I met Peter in a Kebab shop in Liverpool. It was winter, it’d been snowing and the glow from the takeaway was lighting up the pavement outside. Someone was in a payphone, someone else was standing in doorway from the wind and a few blokes stood outside the bookies smoking. The kebab shop man wanted to throw Peter out, he looked homeless, and the kebab man was worn down by the city, he wasn’t interested. I bought some chips. Peter’s only possessions were a small classical guitar in a bin bag and a sleeping bag. He wore an eye patch, a cotton bomber jacket and a black woollen hat. He wanted to tell me about himself and his cave home.

‘I have survived on the streets for nine years. But many people I know have died. Why is that? I think it is because of the way I have chosen to live. I have an awareness of nature and I would like to share this knowledge with others. In a way I’d like to run a project with people to show them how to survive outdoors. You see, we all need a place to sleep don’t we? Whether it’s in that hotel over there or in a doorway. The thing is it’s how we do it that matters and I think I have a way that has value, it could be taught. I’ve always sought out green spaces in cities if I have to sleep rough. I use nature and it protects me. It’s safe because often nobody knows I’m there and if they do, like gardeners then they just leave me alone.

I’ve been living in this cave now on and off for a few years. A few people know about it and we’ve taken turns in staying there, including a friend of mine ‘Big Bird’ who died of an overdose. We keep the knowledge of this place secret and at one point there were three of us sleeping in there. We call it ‘the cave’ but it isn’t a cave, it’s a disused catacomb built high into walls of the cemetery at the foot of the city’s Anglican cathedral. High up, maybe 20 or 30 feet up, it can only be reached by climbing a ledge and most of the time we go there at night. The thing is this has it’s own risks because local kids go down into the graveyard at night and drink. I’ve been beaten up a few times but now it’s ok. They used to ask me to buy them alcohol.

I survive there by hiding the place with leaves and branches. Nobody knows I’m there. Sometimes a tourist who has wondered down here will spot me and take a photograph or sometime the dog walkers first thing in the morning. Waking up here, the sun comes in over the city and lights up the cave. At night I can hear the horns from the ships on the river at night.

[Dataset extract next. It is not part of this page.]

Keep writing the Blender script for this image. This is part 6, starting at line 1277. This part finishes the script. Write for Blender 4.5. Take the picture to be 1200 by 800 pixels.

My brother is on the island of Lewis in Scotland and it’s there that I learn’t how to be outdoors. I’d like to live up there. Just me and a little dog for company, thats my dream. When I close my eyes here I can think of Lewis. This would be the place that I could run my course, my project to teach people how to survive outdoors. How to use nature.

I went to visit Peter in his cave and sometimes wandered past the streets above the cemetery at night wondering if he was asleep down there like some winter hare. Once on my way to the supermarket I could see a column of smoke climbing up through the tree canopy from the cemetery. I knew that this must have been him cooking up food, or as was the practice at the cave, burning the belongings of squatters who’d often camp in his spot when he left for the day.

Some years later I would visit Lewis myself and now when I look at the photograph of the Minch, the stretch of water between the Lewis and the mainland, I think of Peter.